Wired had this interesting article which states:
Gollum, if you remember, dove into the lava of Mount Doom after his precious ring was thrown in — he proceeds to sink into the lava (see below) and leaves the ring floating on the lava until it melts away. Guess what? Sinking into lava just will not happen if you’re a human (or remotely human). You’d need to be a Terminator to sink into molten rock/metal …
On a discussion of the article on some other site, author John Scalzi wrote:
In a film with spiders of physically impossible size, talking trees, ugly warriors birthed out of mud and a disembodied malevolence causing a ring to corrupt the mind of anyone who wears it (and also turn them invisible), we’re going to complain that the lava is not viscous enough?
I can understand Scalzi’s point, but I disagree with his argument that one shouldn’t complain about the physics of Middle Earth lava just because one has accepted the existence of fantastical Middle Earth creatures.

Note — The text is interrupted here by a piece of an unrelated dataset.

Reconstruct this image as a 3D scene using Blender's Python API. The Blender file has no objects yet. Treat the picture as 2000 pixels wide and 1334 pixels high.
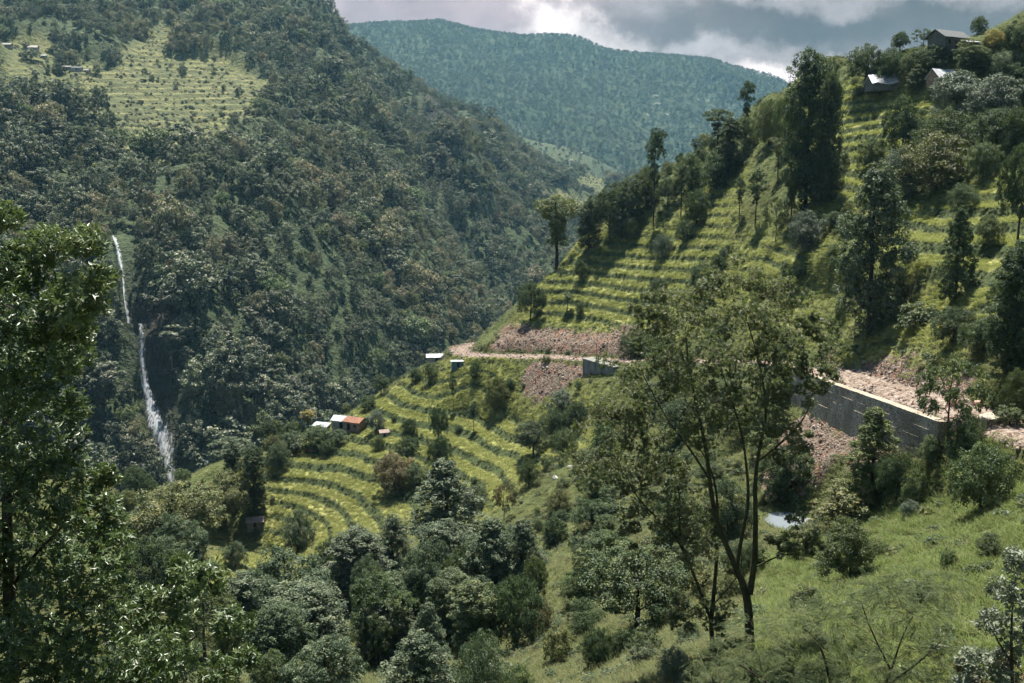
import bpy, math, random
import numpy as np
from mathutils import Vector, Matrix
from mathutils.bvhtree import BVHTree
S = bpy.context.scene
HAZE_D = 0.000054
COL = S.collection
PI = math.pi

# ---------------------------------------------------------------- camera
F = 1944.0                      # focal length in pixels of the 2000 px wide photograph (35 mm lens)
HZ = 340.0                      # pixel row of the level horizon
PITCH = math.atan((667.0 - HZ) / F)
cam_d = bpy.data.cameras.new('camera'); cam_d.lens = 35.0; cam_d.sensor_width = 36.0
cam_d.clip_start = 0.1; cam_d.clip_end = 30000.0
cam = bpy.data.objects.new('camera', cam_d); COL.objects.link(cam)
cam.location = (0, 0, 0); cam.rotation_euler = (PI/2 - PITCH, 0, 0)
S.camera = cam
CP, SP = math.cos(PITCH), math.sin(PITCH)

# ---------------------------------------------------------------- sun and sky
SUN_EL, SUN_AZ = math.radians(69), math.radians(4)      # azimuth from +Y towards +X
to_sun = Vector((math.sin(SUN_AZ)*math.cos(SUN_EL), math.cos(SUN_AZ)*math.cos(SUN_EL), math.sin(SUN_EL)))
sd = bpy.data.lights.new('sun', 'SUN'); sd.energy = 5.0; sd.angle = math.radians(0.5); sd.color = (1.0, 0.96, 0.86)
sun = bpy.data.objects.new('sun', sd); COL.objects.link(sun)
sun.rotation_euler = to_sun.to_track_quat('Z', 'Y').to_euler()
S.view_settings.view_transform = 'Standard'; S.view_settings.look = 'None'
S.view_settings.gamma = 1.0; S.view_settings.use_curve_mapping = False
S.view_settings.exposure = 1.62
S.render.engine = 'CYCLES'
cy = S.cycles
cy.use_denoising = True; cy.max_bounces = 5; cy.diffuse_bounces = 2; cy.glossy_bounces = 2
cy.transmission_bounces = 3; cy.transparent_max_bounces = 8; cy.volume_bounces = 0
cy.use_adaptive_sampling = True; cy.adaptive_threshold = 0.02
S.render.use_persistent_data = False
try: cy.use_light_tree = False
except Exception: pass

def ray_dir(px, py):
    u = (px - 1000.0) / F; v = (667.0 - py) / F
    return np.array([u, CP + SP*v, -SP + CP*v])
def at(px, py, Y):
    d = ray_dir(px, py); return d * (Y / d[1])
def project(P):
    P = np.asarray(P, float).reshape(-1, 3)
    fwd = P[:,1]*CP - P[:,2]*SP; up = P[:,1]*SP + P[:,2]*CP
    f = np.where(fwd > 0.01, fwd, 0.01)
    return np.stack([1000 + F*P[:,0]/f, 667 - F*up/f, fwd], 1)

class NT:
    """small helper for node trees"""
    def __init__(s, nt): s.t = nt; s.n = nt.nodes; s.l = nt.links
    def new(s, typ, **kw):
        nd = s.n.new(typ)
        for k, v in kw.items():
            if k.startswith('i_'):
                key = k[2:]; key = int(key) if key.isdigit() else key.replace('_', ' ')
                s.put(nd.inputs[key], v)
            else: setattr(nd, k, v)
        return nd
    def put(s, sock, v):
        if isinstance(v, bpy.types.NodeSocket): s.l.new(v, sock)
        elif isinstance(v, bpy.types.Node): s.l.new(v.outputs[0], sock)
        else:
            if sock.type == 'RGBA' and len(v) == 3: v = (*v, 1)
            sock.default_value = v
    def math(s, op, a, b=0.0, c=None, clamp=False):
        nd = s.n.new('ShaderNodeMath'); nd.operation = op; nd.use_clamp = clamp
        s.put(nd.inputs[0], a); s.put(nd.inputs[1], b)
        if c is not None: s.put(nd.inputs[2], c)
        return nd.outputs[0]
    def mix(s, f, a, b, blend='MIX'):
        nd = s.n.new('ShaderNodeMix'); nd.data_type = 'RGBA'; nd.blend_type = blend
        s.put(nd.inputs[0], f); s.put(nd.inputs[6], a); s.put(nd.inputs[7], b)
        return nd.outputs[2]
    def noise(s, scale, detail=3.0, rough=0.55, vec=None, dist=0.0):
        nd = s.n.new('ShaderNodeTexNoise'); nd.inputs['Scale'].default_value = scale
        nd.inputs['Detail'].default_value = detail; nd.inputs['Roughness'].default_value = rough
        nd.inputs['Distortion'].default_value = dist
        if vec is not None: s.put(nd.inputs['Vector'], vec)
        return nd.outputs[0]
    def ramp(s, f, stops, interp='LINEAR'):
        nd = s.n.new('ShaderNodeValToRGB'); r = nd.color_ramp; r.interpolation = interp
        while len(r.elements) < len(stops): r.elements.new(0.5)
        for e, (p, c) in zip(r.elements, stops):
            e.position = p; e.color = (*c, 1) if len(c) == 3 else c
        s.put(nd.inputs[0], f); return nd.outputs[0]
    def smooth(s, x, lo, hi):
        nd = s.n.new('ShaderNodeMapRange'); nd.interpolation_type = 'SMOOTHSTEP'
        s.put(nd.inputs[0], x); nd.inputs[1].default_value = lo; nd.inputs[2].default_value = hi
        return nd.outputs[0]

# world: Nishita sky behind a broken cloud deck laid out by direction
w = bpy.data.worlds.new('World'); S.world = w; w.use_nodes = True
T = NT(w.node_tree); T.n.clear()
sky = T.new('ShaderNodeTexSky', sky_type='NISHITA', sun_disc=False, sun_elevation=SUN_EL, sun_rotation=SUN_AZ,
            altitude=1800.0, air_density=1.0, dust_density=0.6, ozone_density=1.2)
tc = T.new('ShaderNodeTexCoord').outputs['Generated']
mp = T.new('ShaderNodeMapping', i_Vector=tc, i_Scale=(1, 1, 2.2)).outputs[0]
n1 = T.noise(3.2, 9, 0.58, mp); n2 = T.noise(7.5, 8, 0.62, mp, 0.25); n3 = T.noise(1.4, 4, 0.5, mp)
nv = T.new('ShaderNodeTexNoise', i_Scale=9.0, i_Detail=7.0, i_Roughness=0.62, i_Vector=tc).outputs['Color']
jit = T.new('ShaderNodeVectorMath', operation='MULTIPLY_ADD', i_0=nv, i_1=(0.16, 0.16, 0.11), i_2=tc).outputs[0]
jit = T.new('ShaderNodeVectorMath', operation='ADD', i_0=jit, i_1=(-0.08, -0.08, -0.055)).outputs[0]
puff = T.noise(16.0, 9, 0.62, T.new('ShaderNodeMapping', i_Vector=tc, i_Scale=(1, 1, 1.7)).outputs[0], 0.35)
def blob(px, py, rx, ry, lo=0.55, hi=1.0):
    """0..1 weight of an elliptical patch of sky around a direction"""
    d = ray_dir(px, py); d = d/np.linalg.norm(d)
    v = T.new('ShaderNodeVectorMath', operation='SUBTRACT', i_0=jit, i_1=tuple(d)).outputs[0]
    v = T.new('ShaderNodeVectorMath', operation='MULTIPLY', i_0=v, i_1=(F/rx, F/rx, F/ry)).outputs[0]
    ln = T.new('ShaderNodeVectorMath', operation='LENGTH', i_0=v).outputs['Value']
    ln = T.math('ADD', ln, T.math('MULTIPLY', T.math('SUBTRACT', puff, .5), 1.1))
    return T.math('SUBTRACT', 1.0, T.smooth(ln, lo, hi))
shade = T.math('ADD', T.math('MULTIPLY', n1, 0.75), T.math('MULTIPLY', n2, 0.45))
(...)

I agree with Scalzi when he writes:
… you should consider the work in its totality and ask whether in the context of the work, this specific thing is inconsistent with the worldbuilding.
I’d also add (though it should be obvious) that this will be a subjective issue. Some people can more easily suspend their disbelief about certain things than others. If your area of expertise includes lava, lava falsehoods will stand out to you more than talking trees (and Ents are not trees, by the way).
Personally, the lava issue doesn’t bother me, but I’ve never seen a living creature fall into lava before. And it’s not something I ever really want to see. But if I did see such a thing, aside from being scarred and depressed for the rest of my sad sorry life, I can understand why Gollum’s death goop might stop working for me, even while I accept all the other magic of Middle Earth. There’s nothing in the story that signifies that the lava should behave in any other way than it does here on earth. Similarly, gravity behaves the same way, temperature behaves the same way, elf and hobbit and wizard emotions behave the same way. So it’s not like we assume that everything is so different that we have to just accept everything that comes our way.
Imagine if Gollum had bounced on the lava as if it were a trampoline. Who would accept that? Would me saying “hey, you accepted talking trees!” make you change your mind? I doubt it. You expect the lava to behave a certain way in the context of the story.
I would say that most audiences accept the physics of Gollum’s death because that is exactly how most of us imagine falling into lava should look, because most of us haven’t witnessed creatures falling into lava before. When we watch videos of rivers of lava pouring down the side of a volcano, it looks as viscous as it does in Gollum’s death scene. So our acceptance of the physics of Gollum’s death is based on our own lava-physics ignorance, not on our consideration of our own acceptance of the wizards and talking trees and giant spiders that preceded it. This lava-physics ignorance is also what makes the Wired article interesting at all in the first place (at least to me). It’s fun and educational!
Also, I think we could argue that as the lava liquefies Gollum’s innards, because the ring of power has turned him into the ugly gross unnatural goblin-like creature he is, his unnatural innards would liquefy in such a way that they mix in the lava in such a way that what we see in the movie makes perfect sense. That is, the Wired article may be right about the physics of the lava, but it hath no knowledge about the physics of melting Gollum guts, which might become extremely dense at high temperatures. (Sure, why not?) Or perhaps his skin vaporizes easily at lava temperatures, and lava pours into muscles and bones. He’s not really sinking; he’s being pulled down by the flow of the lava. Why didn’t Tolkien specify these sorts of things? He could’ve had an entire section of the appendix for this!